Trois petits tours et puis s'en vont... Alors que le théâtre de marionnettes connaît un essor fulgurant au Québec depuis quelques années, la marionnette semble avoir tiré sa révérence du petit écran. L'animation 3D, en partie responsable de sa disparition, pourrait toutefois lui donner un deuxième souffle.

Dépassée, la marionnette? Difficile à croire lorsque l'on constate le nombre de compagnies spécialisées dans cet art. Le Théâtre de l'Avant-pays, le Théâtre de l'Illusion, le Théâtre de la Dame de Coeur, le Théâtre Sans Fil, les Sages Fous, les Marionnettes du Bout du monde... L'énumération le démontre de façon éloquente. La popularité du Festival international des arts de la marionnette de ManiganSes - qui fête cette année son 10e anniversaire - aussi.

 

Cet enthousiasme ne se reflète toutefois plus sur nos écrans cathodiques. Alors que la génération Y a grandi avec Bibi, Cannelle et Pruneau, Félix et Ciboulette, Pacha et les chats ou Ouimzie, les cases horaires destinées aux tout-petits ont expulsé les émissions de marionnettes.

Certes, il y a encore les capsules de Zénon le petit cochon les matins à Radio-Canada, ou Zoboomafoo, mais on est loin de ce qu'on nous proposait sur les ondes autrefois.

Les plus âgés se souviendront d'émissions comme Pépinot et Capucine (1952 à 1954), Bobino (1957 à 1985), La Cabane à Midas (1968), Nic et Pic (1972 à 1977), Le Monde de Monsieur Tranquille (1977), La Minute et quart à Gérard D. Laflaque (1982) ou d'À plein temps (1984-1988).

La faute aux diffuseurs?

«Ceux qui décident sont des adultes et c'est comme s'ils voyaient la marionnette comme du brassage de catins», dénonce Carmen Bourassa, productrice et idéatrice de Passe-Partout. «Il y a maintenant une véritable réticence du côté des diffuseurs, alors qu'il n'y en a pas de la part des enfants par rapport à la marionnette.»

«La disparition de la marionnette a commencé au début des années 2000», ajoute le marionnettiste et responsable du théâtre de l'Avant-Pays Michel P. Ranger. «Mais le problème s'est accentué depuis que les principaux diffuseurs se sont détachés de la production jeunesse et que le créneau a été laissé aux chaînes spécialisées, qui préfèrent acheter des productions étrangères ou se tourner vers l'animation 3D.»

La directrice des programmes jeunesse et famille à Télé-Québec, Lucie Léger, admet que la marionnette a presque disparu du petit écran. Selon elle, les maisons de production proposent de moins en moins de synopsis incluant des marionnettes.
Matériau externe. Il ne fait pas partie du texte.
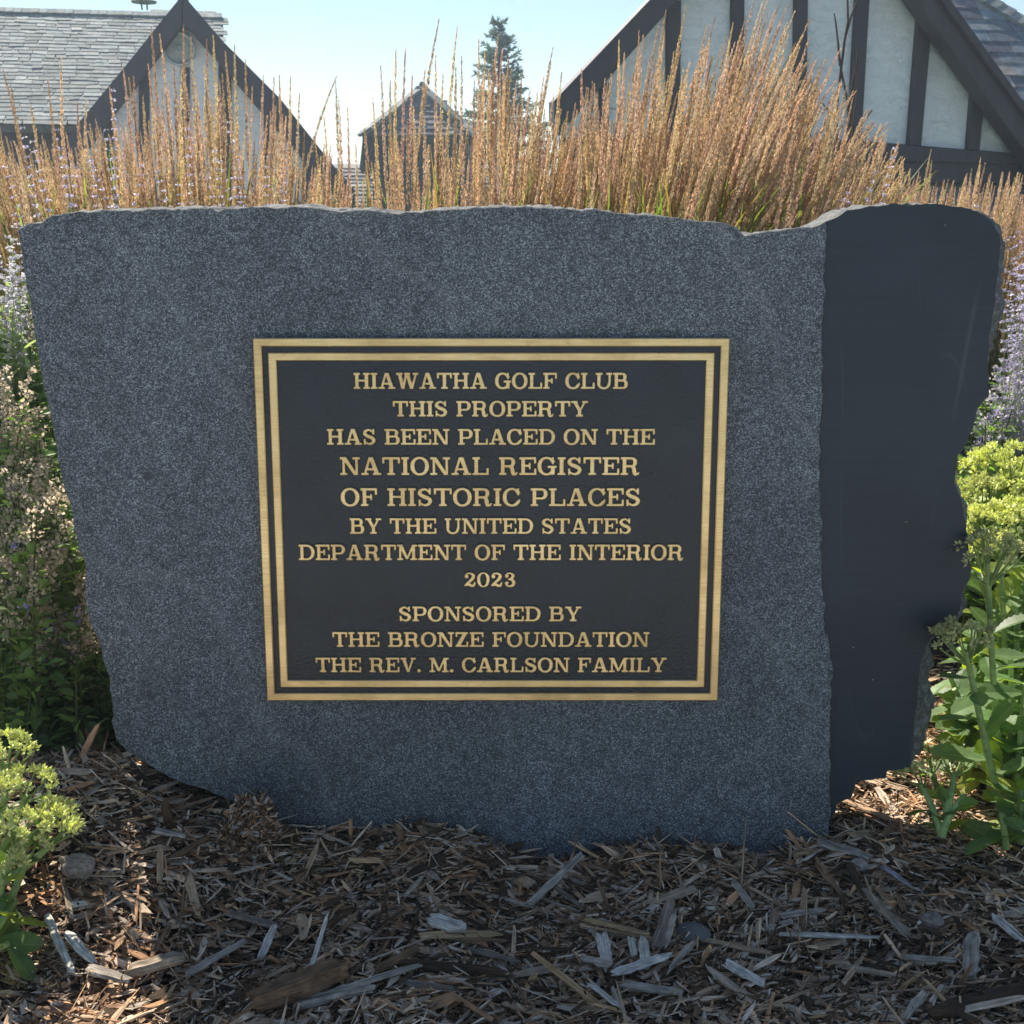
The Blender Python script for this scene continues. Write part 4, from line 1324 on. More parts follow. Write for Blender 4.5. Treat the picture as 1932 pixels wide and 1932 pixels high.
grass_clump("thick tall feather reed grass clump before the left slope of the right house", 1085, 1345, 3.1, [(1085, 210), (1100, 170), (1160, 120), (1210, 75), (1255, 50), (1290, 90), (1345, 60)], 380, 46,
            lean_r, 1200, 410, [(1097, 128, -.02, .28), (1110, 165, .0, .25), (1168, 72, -.01, .3), (1178, 98, .0, .25), (1205, 57, .0, .3), (1214, 64, .03, .3), (1244, 42, .12, .32), (1257, 16, .12, .34), (1295, 8, .12, .34), (1335, 45, .16, .32), (1350, 30, .17, .32), (1370, 70, .1, .28)], gpow=.85, nblade=560, dens=1.0)
grass_clump("feather reed grass clump with the highest plumes, leaning right across the striped gable", 1330, 1560, 3.0, [(1330, 80), (1380, 70), (1430, 15), (1480, 20), (1520, 40), (1560, 150)], 400, 47,
            lean_r, 1380, 425, [(1383, 42, .12, .3), (1406, 36, .14, .3), (1440, 0, .22, .36), (1452, -12, .24, .36), (1425, -8, .2, .36), (1462, 18, .22, .34), (1470, 8, .26, .34), (1488, 5, .28, .35), (1500, 20, .26, .3), (1528, 35, .3, .34), (1482, 48, .2, .3)], gpow=.8, nblade=560, dens=1.0)
grass_clump("feather reed grass clump bending furthest right over the dark end of the stone", 1500, 1720, 2.9, [(1500, 90), (1540, 110), (1590, 130), (1630, 190), (1680, 235), (1720, 300)], 260, 48,
            lambda u: .12 + (u - 1500) * .0010, 1500, 425, [(1541, 110, .28, .3), (1560, 108, .3, .3), (1587, 90, .32, .34), (1578, 150, .28, .28), (1592, 158, .3, .3), (1617, 170, .34, .32), (1650, 230, .28, .25), (1656, 232, .3, .25), (1678, 228, .36, .3), (1680, 240, .36, .3)], gpow=.8, nblade=200, dens=1.0)
grass_clump("low far feather reed grass clump above the stone's dark rounded corner", 1640, 1830, 4.3, [(1640, 330), (1690, 315), (1750, 325), (1790, 345), (1830, 330)], 260, 49,
            lambda u: .05, 1730, 470, [(1683, 280, .03, .3), (1703, 293, .03, .3), (1757, 281, .06, .3), (1717, 320, .0, .2), (1758, 303, .05, .2), (1790, 337, .06, .2), (1705, 300, .02, .2)], nblade=60, bh=(.35, .62), rad=.0075, jitter=.12)
grass_clump("low feather reed grass clump at the right edge behind the lavender spikes", 1805, 2010, 4.0, [(1805, 340), (1850, 315), (1900, 330), (1932, 320), (2010, 310)], 420, 50,
            lambda u: .04, 1910, 620, [(1851, 296, .05, .3), (1859, 306, .06, .3), (1822, 336, .04, .25), (1890, 330, .04, .2), (1925, 327, .02, .2)], nblade=90, bh=(.35, .62), rad=.0075, jitter=.15)

# ---- leaves
def leaf_template(rows=6, serr=0.0, fold=.12, curl=-.10, shape=None):
    t = np.linspace(0, 1, rows); w = shape if shape is not None else np.sin(np.pi * t ** .8) ** .8 * .30
    w = np.array(w, float); w[0] = max(w[0], .02); w[-1] = .0
    if serr: w = w * (1 + serr * np.where(np.arange(rows) % 2 == 0, 1, -.6))
    z = curl * t ** 2
    V = [(x, -ww, fold * ww + zz) for x, ww, zz in zip(t, w, z)] + [(x, 0, zz) for x, zz in zip(t, z)] + [(x, ww, fold * ww + zz) for x, ww, zz in zip(t, w, z)]
    n = rows; f = [(i, i + 1, n + i + 1, n + i) for i in range(n - 1)] + [(n + i, n + i + 1, 2 * n + i + 1, 2 * n + i) for i in range(n - 1)]
    return np.array(V), np.array(f)
LEAF = leaf_template(5, 0, .3, -.18)
SLIM = leaf_template(5, 0, .3, -.2, np.array([.05, .12, .13, .08, 0]))
_sh = np.interp(np.linspace(0, 1, 17), np.linspace(0, 1, 12), [.07, .11, .15, .20, .24, .27, .285, .28, .26, .22, .15, 0])
SEDLEAF = [leaf_template(17, .085, .25, cv, _sh) for cv in (-.06, -.16, .08)]
TINY_V = np.array([(0, 0, 0), (.4, .35, .1), (1, 0, 0), (.4, -.35, .1)])
BUD_V = np.array([(0, 0, 0), (.45, .26, 0), (.45, -.13, .225), (.45, -.13, -.225), (1, 0, 0)])
BUD_F = np.array([(0, 1, 2), (0, 2, 3), (0, 3, 1), (1, 4, 2), (2, 4, 3), (3, 4, 1)])

def along(P, d):
    s = np.concatenate([[0], np.cumsum(np.linalg.norm(np.diff(P, axis=0), axis=1))])
    dd = np.asarray(d) * s[-1]
    p = np.stack([np.interp(dd, s, P[:, i]) for i in range(3)], -1)
    q = np.stack([np.interp(np.clip(dd + .01 * s[-1], 0, s[-1]), s, P[:, i]) for i in range(3)], -1) - np.stack([np.interp(np.clip(dd - .01 * s[-1], 0, s[-1]), s, P[:, i]) for i in range(3)], -1)
    return p, q / (np.linalg.norm(q, axis=-1, keepdims=True) + 1e-9)

# ---- russian sage: silvery stems with whorls of lilac flowers
def sage_spike(S, Lf, Fl, base, tip, r, whorl0=.45, lilac=1.0, leafy=True, rad=.0016):
    mid = (base + tip) / 2 + rdir(1, r)[0] * .03
    P = bez(base, mid, tip, 12); L = np.linalg.norm(tip - base)
    tube(S, P[::2], np.linspace(rad, rad * .4, 6), 4, np.array([.40, .44, .35]) * r.uniform(.8, 1.1), False)
    nw = max(5, int(L * (1 - whorl0) / .017)); f = np.linspace(whorl0, .995, nw)
    p, ax = along(P, f)
    for i in range(nw):
        k = int(r.integers(7, 13)); th = r.uniform(0, 2 * np.pi, k)
        _, s_, t_ = frame_of(ax[i])
        o = np.cos(th)[:, None] * s_ + np.sin(th)[:, None] * t_
        sz = (1.15 - .55 * (i / nw)) * r.uniform(.006, .009, k)
        d = o + ax[i] * r.uniform(-.8, .9, (k, 1))
        hue = np.where(r.uniform(size=(k, 1)) < .55 * lilac, np.array([[.50, .46, .64]]), np.array([[.62, .62, .62]])) * r.uniform(.65, 1.25, (k, 1))
        Fl.inst(TINY_V, SPK_F, mats_from(d, rdir(k, r), sz), p[i] + o * .0015, hue)
    if leafy:
        n = int(L * whorl0 / .012) * 2; f = r.uniform(.02, whorl0 + .05, n); p, ax = along(P, f); o = rdir(n, r)
        d = ax * .5 + o * .8
        Lf.inst(*SLIM, mats_from(d, UPZ + rdir(n, r) * .4, r.uniform(.018, .042, n)), p, np.array([.36, .42, .30]) * r.uniform(.65, 1.35, (n, 1)))

def sage(label, base, spikes, seed, lilac=1.0, fill=0):
    r = np.random.default_rng(seed); gz = float(ground_z(base[0], base[1])); b0 = np.array([base[0], base[1], gz])
    t = thing("russian_sage", b0, label, "sage plant", "russian sage plants beside the stone")
    S, L, Fl = Acc(), Acc(), Acc()
    for (u, v, y, w0) in spikes:
        tip = at_y(u, v, y); b = b0 + np.array([r.normal() * .06, r.normal() * .06, 0])
        sage_spike(S, L, Fl, b, tip, r, w0, lilac)
    obj("stem", S, M["blade"], t); obj("foliage", L, M["leaf"], t); obj("flower", Fl, M["petal"], t)
rs = np.random.default_rng(77)
sage("russian sage with tall lilac spikes rising behind the stone's top left corner", (-.80, 2.25), [(42, 236, 2.3, .5), (60, 262, 2.3, .5), (107, 240, 2.35, .45), (8, 310, 2.2, .5), (200, 240, 2.3, .55), (213, 165, 2.35, .55), (175, 310, 2.3, .6), (268, 308, 2.3, .7),
      (24, 400, 2.1, .4), (78, 335, 2.2, .6), (115, 290, 2.25, .5), (140, 310, 2.3, .6)], 61)
sage("russian sage with thin lilac spikes showing above the stone before the medallion gable", (-.50, 2.3), [(352, 238, 2.4, .5), (430, 226, 2.4, .5), (405, 280, 2.4, .5), (413, 300, 2.35, .5), (392, 330, 2.3, .5), (505, 293, 2.4, .55), (540, 340, 2.35, .6), (295, 320, 2.3, .7), (440, 330, 2.3, .55), (335, 345, 2.3, .5), (168, 300, 2.3, .5), (310, 370, 2.3, .6), (450, 360, 2.3, .6)], 62)
sage("pale silvery russian sage filling the gap left of the stone's upper edge", (-.92, 1.95), [(rs.uniform(-60, 45), rs.uniform(420, 560), rs.uniform(1.8, 2.1), rs.uniform(.72, .86)) for _ in range(46)], 63, .05)
sage("russian sage with single lilac spike above the low seam of the stone", (.66, 2.3), [(1690, 275, 2.35, .5), (1650, 320, 2.35, .5), (1602, 360, 2.35, .6), (1590, 372, 2.3, .6), (1640, 352, 2.3, .55), (1675, 345, 2.3, .55), (1845, 385, 2.3, .7), (1830, 392, 2.3, .7)], 64)
sage("russian sage dense with lilac flowers at the right edge beside the dark rounded corner", (1.05, 2.05), [(rs.uniform(1890, 1990), rs.uniform(430, 640), rs.uniform(1.85, 2.15), rs.uniform(.3, .5)) for _ in range(46)], 65, 1.0)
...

«Les jeunes ont accès à des jeux vidéo et au 3D, qui est très réaliste. Ça devient beaucoup plus exigeant pour nous côté facture parce qu'ils ont une capacité de lecture de l'image extrêmement rapide.»

À son avis, les émissions impliquant des marionnettistes ne sont toutefois pas reléguées aux oubliettes.

«Nous assistons à une sorte de renaissance en ce moment avec l'utilisation de marionnettes dans un contexte où l'on intègre de l'animation 3D... Grâce à cela, je pense que les marionnettistes vont retrouver leur place sur le marché dans un cadre de production où les marionnettes vont faire des choses qu'elles n'ont jamais faites.»

À titre d'exemple, la programmatrice cite Et Dieu créa Laflaque ou Wilbur, qui entremêlent les deux genres à leur façon.

Perte culturelle

Mais pour plusieurs, la disparition de la marionnette traditionnelle est une perte culturelle considérable. C'est le cas de Michel Ledoux, alias Bibi de Bibi et Geneviève, aujourd'hui devenu régisseur de plateau.

«Tout le monde s'est recyclé, raconte-t-il. C'est dommage parce que, lorsque je sortais Bibi, les enfants y croyaient comme au père Noël. C'était un personnage crédible. Le virtuel, on ne peut pas y toucher, le sentir.»

«C'est un art millénaire et c'est sûr qu'il continue de vivre, mais il faut le faire vivre à la télé parce que c'est une infime proportion des enfants qui vont au théâtre», souligne Carmen Bourassa. «La télé, c'est le médium culturel le plus répandu. Veut-on vraiment que notre système de valeurs nous vienne des Japonais ou des Américains via les productions animées achetées? Il va falloir choisir.»